---------- Extracted information ----------
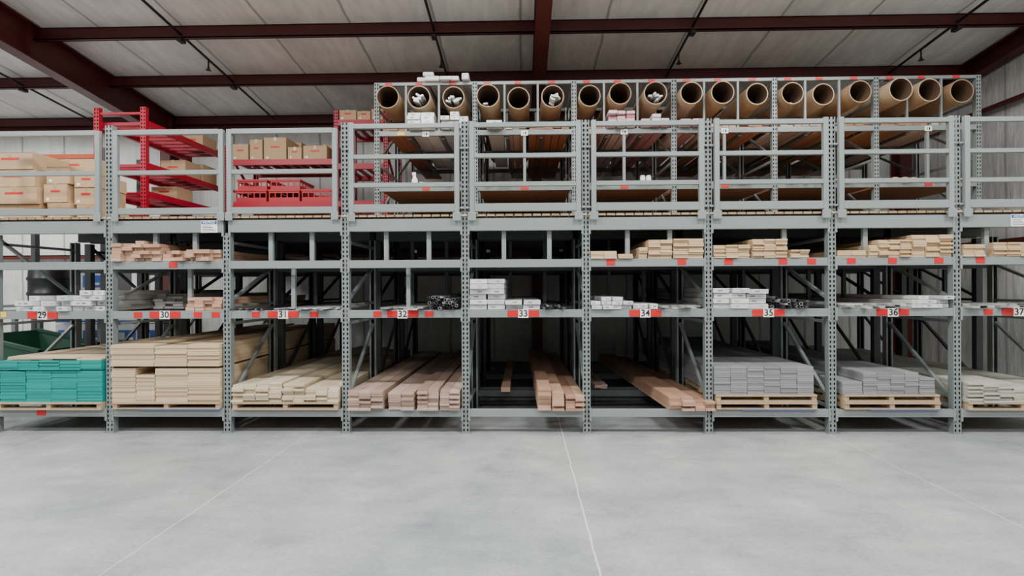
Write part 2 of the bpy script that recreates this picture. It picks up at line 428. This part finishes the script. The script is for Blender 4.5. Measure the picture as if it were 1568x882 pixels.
----------
---------- Extracted information ----------
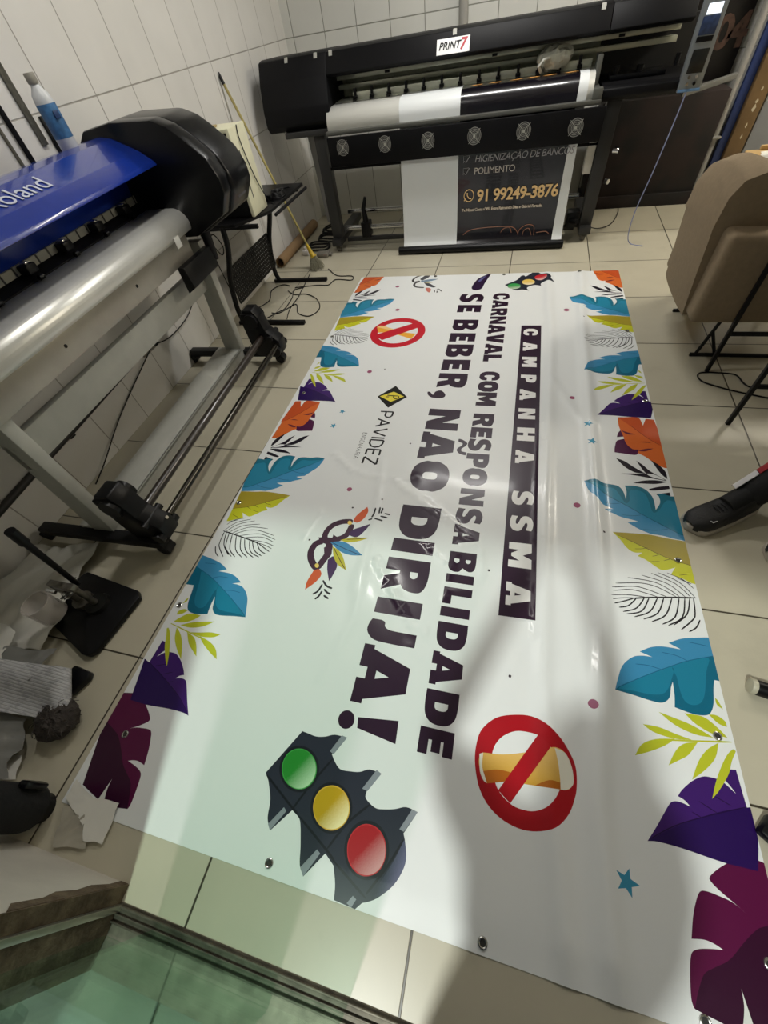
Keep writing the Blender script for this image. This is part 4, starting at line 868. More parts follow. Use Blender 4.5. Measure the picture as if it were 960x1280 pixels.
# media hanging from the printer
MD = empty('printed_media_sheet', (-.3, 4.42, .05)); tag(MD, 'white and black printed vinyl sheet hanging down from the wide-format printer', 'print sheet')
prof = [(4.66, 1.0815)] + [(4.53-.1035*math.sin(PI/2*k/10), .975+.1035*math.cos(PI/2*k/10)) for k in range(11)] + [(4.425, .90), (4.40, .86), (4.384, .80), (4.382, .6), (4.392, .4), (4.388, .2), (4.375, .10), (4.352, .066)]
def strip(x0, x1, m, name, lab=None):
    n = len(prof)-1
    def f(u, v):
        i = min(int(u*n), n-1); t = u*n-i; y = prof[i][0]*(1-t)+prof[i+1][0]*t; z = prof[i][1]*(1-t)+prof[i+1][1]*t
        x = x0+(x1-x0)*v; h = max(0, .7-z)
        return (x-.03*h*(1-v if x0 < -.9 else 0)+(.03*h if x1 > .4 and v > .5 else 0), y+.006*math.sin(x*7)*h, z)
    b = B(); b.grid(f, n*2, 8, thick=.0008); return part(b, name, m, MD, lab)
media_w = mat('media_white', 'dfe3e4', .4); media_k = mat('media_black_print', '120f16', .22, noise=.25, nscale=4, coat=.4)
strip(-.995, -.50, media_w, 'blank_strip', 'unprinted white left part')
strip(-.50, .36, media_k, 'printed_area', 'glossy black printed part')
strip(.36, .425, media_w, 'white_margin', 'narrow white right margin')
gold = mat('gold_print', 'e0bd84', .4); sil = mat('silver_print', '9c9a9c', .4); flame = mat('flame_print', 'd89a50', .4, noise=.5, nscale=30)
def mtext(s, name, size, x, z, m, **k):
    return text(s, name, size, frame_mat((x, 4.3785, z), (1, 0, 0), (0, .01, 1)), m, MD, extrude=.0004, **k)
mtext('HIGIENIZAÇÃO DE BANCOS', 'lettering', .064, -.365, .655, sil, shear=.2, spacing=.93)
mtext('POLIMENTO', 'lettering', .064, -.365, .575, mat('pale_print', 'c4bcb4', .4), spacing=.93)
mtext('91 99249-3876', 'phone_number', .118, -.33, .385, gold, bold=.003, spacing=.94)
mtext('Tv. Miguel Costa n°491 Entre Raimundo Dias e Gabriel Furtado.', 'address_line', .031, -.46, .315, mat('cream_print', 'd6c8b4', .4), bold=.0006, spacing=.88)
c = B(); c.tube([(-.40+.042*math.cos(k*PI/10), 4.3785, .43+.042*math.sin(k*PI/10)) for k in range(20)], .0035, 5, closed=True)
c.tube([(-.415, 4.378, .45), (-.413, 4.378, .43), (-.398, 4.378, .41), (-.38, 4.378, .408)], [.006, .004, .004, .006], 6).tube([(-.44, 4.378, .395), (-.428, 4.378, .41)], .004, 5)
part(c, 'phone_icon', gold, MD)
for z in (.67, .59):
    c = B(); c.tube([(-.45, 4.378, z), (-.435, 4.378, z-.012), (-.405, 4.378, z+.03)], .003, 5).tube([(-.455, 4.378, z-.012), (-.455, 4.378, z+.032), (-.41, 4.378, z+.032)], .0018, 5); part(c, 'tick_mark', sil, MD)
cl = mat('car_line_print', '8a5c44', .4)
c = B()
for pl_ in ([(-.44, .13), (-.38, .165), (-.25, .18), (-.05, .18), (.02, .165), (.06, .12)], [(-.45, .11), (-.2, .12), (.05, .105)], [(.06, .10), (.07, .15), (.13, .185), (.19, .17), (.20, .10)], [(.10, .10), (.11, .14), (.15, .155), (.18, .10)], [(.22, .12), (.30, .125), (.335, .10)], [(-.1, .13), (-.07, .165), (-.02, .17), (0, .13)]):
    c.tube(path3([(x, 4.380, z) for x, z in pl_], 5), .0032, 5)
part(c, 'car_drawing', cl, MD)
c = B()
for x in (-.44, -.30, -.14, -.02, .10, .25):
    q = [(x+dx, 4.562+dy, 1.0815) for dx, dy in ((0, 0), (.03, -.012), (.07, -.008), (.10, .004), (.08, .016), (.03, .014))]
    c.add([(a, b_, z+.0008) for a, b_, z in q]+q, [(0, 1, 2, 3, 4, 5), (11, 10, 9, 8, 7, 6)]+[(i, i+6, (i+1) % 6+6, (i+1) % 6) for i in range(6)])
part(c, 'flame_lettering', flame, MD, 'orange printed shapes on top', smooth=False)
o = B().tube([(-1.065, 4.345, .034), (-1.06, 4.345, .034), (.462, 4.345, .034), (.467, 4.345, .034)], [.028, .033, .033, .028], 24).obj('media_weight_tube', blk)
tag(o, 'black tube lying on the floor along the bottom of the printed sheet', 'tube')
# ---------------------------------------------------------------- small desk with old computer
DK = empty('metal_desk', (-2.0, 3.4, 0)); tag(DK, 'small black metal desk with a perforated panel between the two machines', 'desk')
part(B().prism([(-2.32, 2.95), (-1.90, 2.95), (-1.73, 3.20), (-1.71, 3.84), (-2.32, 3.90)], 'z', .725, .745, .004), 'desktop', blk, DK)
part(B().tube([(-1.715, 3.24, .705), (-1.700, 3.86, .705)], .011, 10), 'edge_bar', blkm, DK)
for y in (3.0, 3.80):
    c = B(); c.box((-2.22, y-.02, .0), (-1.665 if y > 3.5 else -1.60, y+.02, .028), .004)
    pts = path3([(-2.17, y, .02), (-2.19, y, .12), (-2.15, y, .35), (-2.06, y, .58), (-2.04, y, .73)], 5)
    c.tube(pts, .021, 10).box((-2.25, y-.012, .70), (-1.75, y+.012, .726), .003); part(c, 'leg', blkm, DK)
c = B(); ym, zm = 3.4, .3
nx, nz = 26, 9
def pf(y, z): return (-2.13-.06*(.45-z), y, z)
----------
Give the number of lines above that hold the word "were", and nothing more.

Solution to this problem:
2